No ano seguinte, A Aldeia da Roupa Branca, sofreu um pequeno corte, pequeno mas ainda assim um corte, numa cena considerada imoral.
Em 1952, a película Nazaré foi exibida com cortes, como José Tempero salientava.
A censura no cinema, no entanto, não se exercia apenas de forma ativa. Os importadores não compravam algo que admitissem ser passível da sua acção, de modo a evitar despesas e problemas. Preferiam a censura total, em vez da projeção com cortes. Desta forma, viam restituído o sinal pago pela sua importação.
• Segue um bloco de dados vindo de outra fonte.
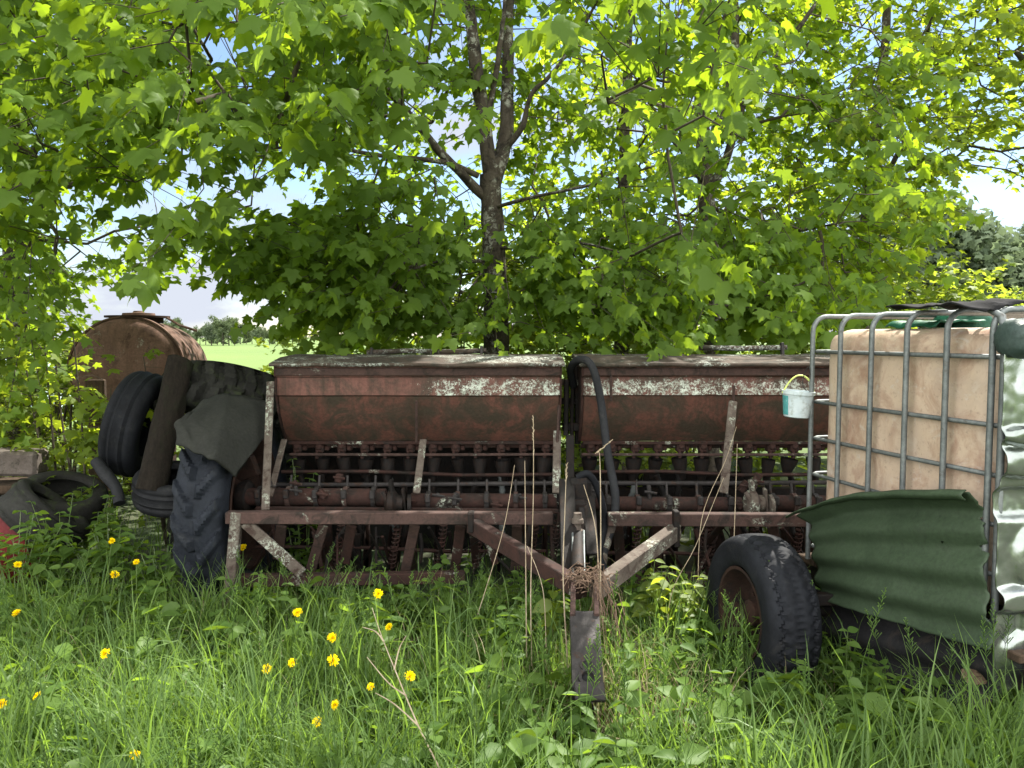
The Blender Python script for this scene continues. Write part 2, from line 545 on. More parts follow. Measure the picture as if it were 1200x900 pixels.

Caso o filme fosse exibido com cortes, corriam o risco dos filmes, esvaziados de cenas por vezes fundamentais, não agradarem ao público. Do ponto de vista dos realizadores, para além do facto de muitos serem a favor do regime, a auto-censura assumiu-se, no tempo, como uma prática. Constitui a prova de que afinal o sistema funcionava como o regime no fundo desejava. Se à partida se liberalizava a produção cinematográfica nacional, pois não se controlavam os argumentos e filmagens, ninguém se daria ao trabalho de avançar com um projecto passível de ser censurado no final.
A criação do Fundo do Cinema Nacional (FCN), a partir de 1948, alegadamente como forma de tornar viável o cinema português, não foi mais do que uma forma de censura. A indústria de cinema tornava-se refém do julgamento governamental, do que deve ou não ser produzido, através da atribuição dos subsídios. Embora tivesse sempre como fiel da balança os critérios da lei de 1927, a censura cinematográfica, tal como a exercida sobre outras artes, variava conforme quem a exercia e a conjuntura.
Após a tomada de Damão, Goa e Diu em 1961, nenhum filme indiano foi autorizado a passar em Portugal até 1974, independentemente do assunto que abordasse.
Com o desenvolvimento da guerra de África, a repressão passou a incidir, entre o mais, sobre filmes de temática pacifista, alegadamente para não comprometer o esforço nacional e por em causa a solidariedade das famílias com rapazes a combater em África. A partir desta época, com destaque para os anos da década de 1970, aumentou o número de filmes nacionais proibidos. Mudavam-se os tempos, mas não as vontades, embora Sazarar já cá não estivesse.
De Julho de 1971 a Março de 1972, foram levados 304 filmes à Comissão de Exame e Classificação de Espectáculos (C.E.C.E.). Destes após recursos, 37 foram definitivamente proibidos, e 132 parcialmente cortados. Ficou o registo de filmes como A Promessa, de António Macedo, produzido em 1972, e que é o primeiro filme onde a censura autoriza a visão de dois corpos nus. Sorte diversa tiveram películas como Sofia e a Educação Sexual, de Eduardo Geada, Nojo aos Cães, de António de Macedo, Nem Amantes, Nem Amigos, de Orlando Vitorino, Índia, de António Faria, Grande, Grande era a Cidade, de Rogério Ceitil, O Mal-Amado, de Fernando Matos Silva, Deixem-me ao Menos Subir às Palmeiras, de Lopes Barbosa, Quem Espera por Sapatos de Defunto, de César Monteiro ou, ainda nos ano 60, Catembe, de Faria de Almeida.
Todos eles, viram impedida a sua exibição.